--- START Dataset extract ---

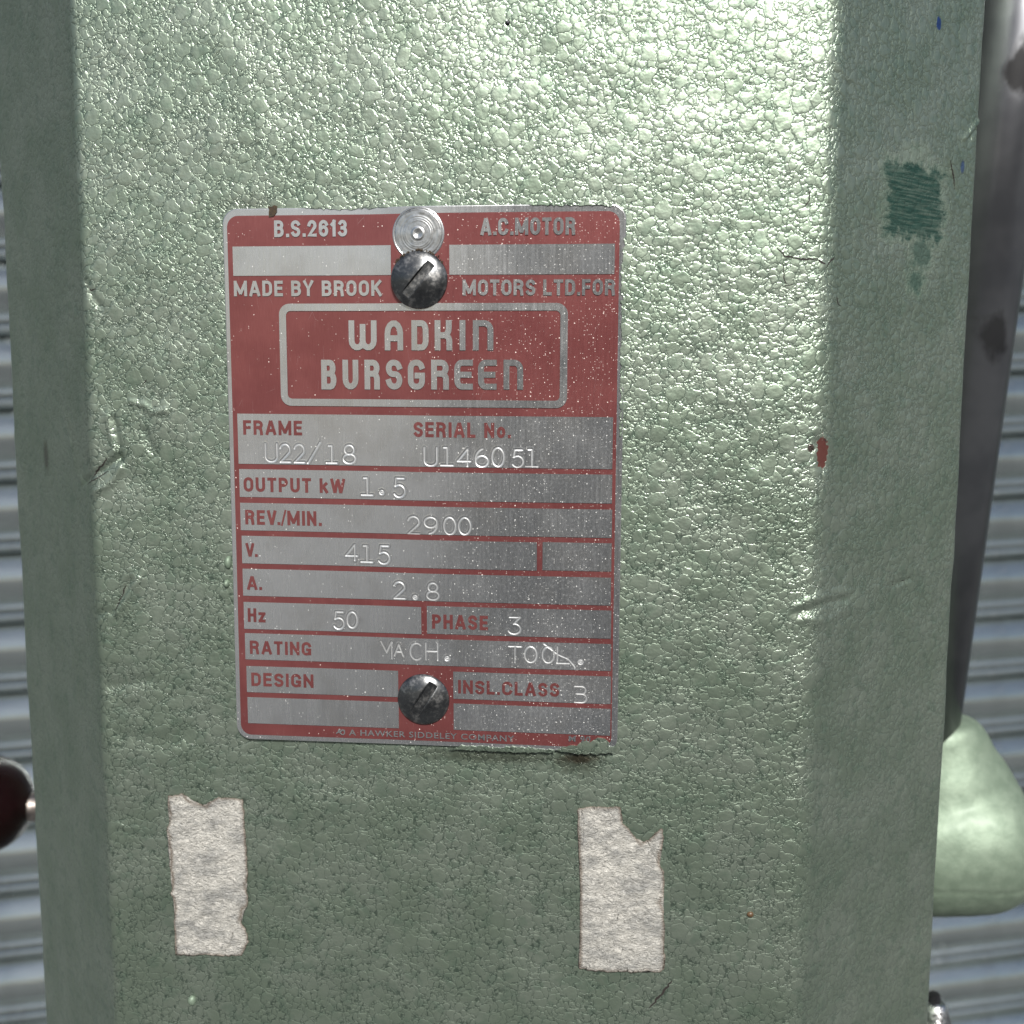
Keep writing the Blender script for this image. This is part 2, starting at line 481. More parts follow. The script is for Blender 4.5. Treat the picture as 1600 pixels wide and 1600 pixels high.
def brushed(name, red=False):
    """rolled aluminium with vertical grain; with red=True the anodised red print"""
    n = N(name)
    c = n.coord('Object')                               # plate space, metres
    p = n.vmath('SCALE', c, scale=1000.0)
    s = n.node('ShaderNodeSeparateXYZ'); n.put(s.inputs[0], p)
    flat = n.node('ShaderNodeCombineXYZ'); n.put(flat.inputs[0], s.outputs[0]); n.put(flat.inputs[1], s.outputs[2])
    p2 = flat.outputs[0]
    grain = n.noise(n.mapping(p2, (9.0, 0.35, 1)), 1.0, 4.0, 0.65, '2D')
    grain2 = n.noise(n.mapping(p2, (2.2, 0.10, 1)), 1.0, 3.0, 0.6, '2D')
    cloud = n.noise(p2, 0.09, 3.0, 0.6, '2D')
    # dust and sparkling nicks, denser on the right half
    right = n.ramp(s.outputs[0], -12.0, 24.0)
    right = n.math('ADD', 0.16, n.math('MULTIPLY', right, 0.84))

    def specks(scale, size, frac):
        vd = n.node('ShaderNodeTexVoronoi', feature='F1', voronoi_dimensions='2D')
        n.put(vd.inputs['Vector'], p2); vd.inputs['Scale'].default_value = scale
        sc = n.node('ShaderNodeSeparateColor'); n.put(sc.inputs[0], vd.outputs[1])
        pick = n.math('LESS_THAN', sc.outputs[0], n.math('MULTIPLY', right, frac * 0.36))
        rad = n.math('MULTIPLY', sc.outputs[1], size)
        dot = n.math('LESS_THAN', vd.outputs[0], rad)
        return n.math('MULTIPLY', pick, dot)
    sp = n.math('MAXIMUM', specks(1.1, 0.13, 0.55), specks(2.6, 0.20, 0.42), clamp=True)
    haze = n.math('MULTIPLY', n.math('MULTIPLY', n.ramp(n.noise(p2, 1.7, 4.0, 0.75, '2D'), 0.50, 0.72), right), 0.22)
    # hairline scratches
    vs = n.voro(n.mapping(p2, (0.55, 0.13, 1), rot=(0, 0, 0.9)), 1.0, 'DISTANCE_TO_EDGE')
    hair = n.math('MULTIPLY', n.ramp(vs, 0.0, 0.006, 1, 0), n.ramp(n.noise(p2, 0.22, 2.0, 0.5, '2D'), 0.58, 0.66))
    if red:
        base = n.mix(n.ramp(cloud, 0.3, 0.7), (0.25, 0.078, 0.076), (0.30, 0.098, 0.094))
        base = n.mix(n.math('MULTIPLY', n.ramp(grain, 0.35, 0.7), 0.22), base, (0.15, 0.024, 0.026))
        base = n.mix(n.math('MULTIPLY', haze, 0.5), base, (0.40, 0.26, 0.25))
        base = n.mix(n.math('MULTIPLY', hair, 0.6), base, (0.6, 0.5, 0.48))
        base = n.mix(sp, base, (0.80, 0.66, 0.60))
        met = n.math('MULTIPLY', n.math('SUBTRACT', 1.0, sp), 0.62)
        n.set(Coat_Weight=0.35, Coat_Roughness=0.12)
        ro = n.math('ADD', 0.26, n.math('MULTIPLY', grain2, 0.12))
    else:
        base = n.mix(n.ramp(grain, 0.3, 0.7), (0.72, 0.73, 0.725), (0.80, 0.81, 0.81))
        dark_refl = n.math('MULTIPLY', n.math('MULTIPLY', right, n.ramp(n.noise(n.mapping(p2, (0.06, 0.035, 1)), 1.0, 3.0, 0.6, '2D'), 0.25, 0.6)), 0.56)
        base = n.mix(dark_refl, base, (0.27, 0.285, 0.30))  # dark reflection painted into the aluminium's right side
        base = n.mix(n.math('MULTIPLY', n.ramp(cloud, 0.45, 0.7), 0.3), base, (0.50, 0.49, 0.46))
        base = n.mix(n.math('MULTIPLY', haze, 0.6), base, (0.62, 0.64, 0.64))
        base = n.mix(sp, base, (0.92, 0.92, 0.88))
        met = n.math('SUBTRACT', 0.88, n.math('MULTIPLY', n.math('MAXIMUM', sp, haze), 0.6))
        ro = n.math('ADD', 0.17, n.math('MULTIPLY', grain2, 0.16))
        stk = n.node('ShaderNodeAttribute', attribute_name='struck').outputs[2]      # bare metal in the struck characters
        base = n.mix(n.math('MULTIPLY', stk, 0.4), base, (0.86, 0.87, 0.86))
        ro = n.math('ADD', ro, n.math('MULTIPLY', stk, 0.22))
    hgt = n.math('ADD', n.math('ADD', n.math('MULTIPLY', grain, 0.5), n.math('MULTIPLY', sp, 1.5)), n.math('MULTIPLY', hair, -0.8))
    n.set(Base_Color=base, Metallic=met, Roughness=ro, Normal=n.bump(hgt, 0.08, 0.00004))
    return n.m


def mat_black_steel():
    n = N('oil_blacked_steel')
    c = n.coord()
    a = n.noise(c, 420.0, 4.0, 0.65)
    b = n.noise(c, 1700.0, 3.0, 0.6)
    s = n.node('ShaderNodeSeparateXYZ'); n.put(s.inputs[0], c)
    wear = n.math('MULTIPLY', n.ramp(n.math('ADD', a, n.math('MULTIPLY', b, 0.5)), 0.70, 1.0), 0.7)
    base = n.mix(wear, (0.14, 0.145, 0.148), (0.46, 0.45, 0.43))
    base = n.mix(n.ramp(b, 0.62, 0.78), base, (0.05, 0.032, 0.022))
    n.set(Base_Color=base, Metallic=0.95, Roughness=n.ramp(a, 0.3, 0.7, 0.26, 0.40), Normal=n.bump(n.math('ADD', a, n.math('MULTIPLY', b, 0.4)), 0.10, 0.0001))
    return n.m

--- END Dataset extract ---

■ What you are asked to do ■
Emit the lines of the material exactly, from its first line to the line containing "right = n.math('ADD', 0.16, n.math('MULTIPLY', right, 0.84))", inclusive; leave every picture out.

■ Output ■
Keep writing the Blender script for this image. This is part 2, starting at line 481. More parts follow. The script is for Blender 4.5. Treat the picture as 1600 pixels wide and 1600 pixels high.
def brushed(name, red=False):
    """rolled aluminium with vertical grain; with red=True the anodised red print"""
    n = N(name)
    c = n.coord('Object')                               # plate space, metres
    p = n.vmath('SCALE', c, scale=1000.0)
    s = n.node('ShaderNodeSeparateXYZ'); n.put(s.inputs[0], p)
    flat = n.node('ShaderNodeCombineXYZ'); n.put(flat.inputs[0], s.outputs[0]); n.put(flat.inputs[1], s.outputs[2])
    p2 = flat.outputs[0]
    grain = n.noise(n.mapping(p2, (9.0, 0.35, 1)), 1.0, 4.0, 0.65, '2D')
    grain2 = n.noise(n.mapping(p2, (2.2, 0.10, 1)), 1.0, 3.0, 0.6, '2D')
    cloud = n.noise(p2, 0.09, 3.0, 0.6, '2D')
    # dust and sparkling nicks, denser on the right half
    right = n.ramp(s.outputs[0], -12.0, 24.0)
    right = n.math('ADD', 0.16, n.math('MULTIPLY', right, 0.84))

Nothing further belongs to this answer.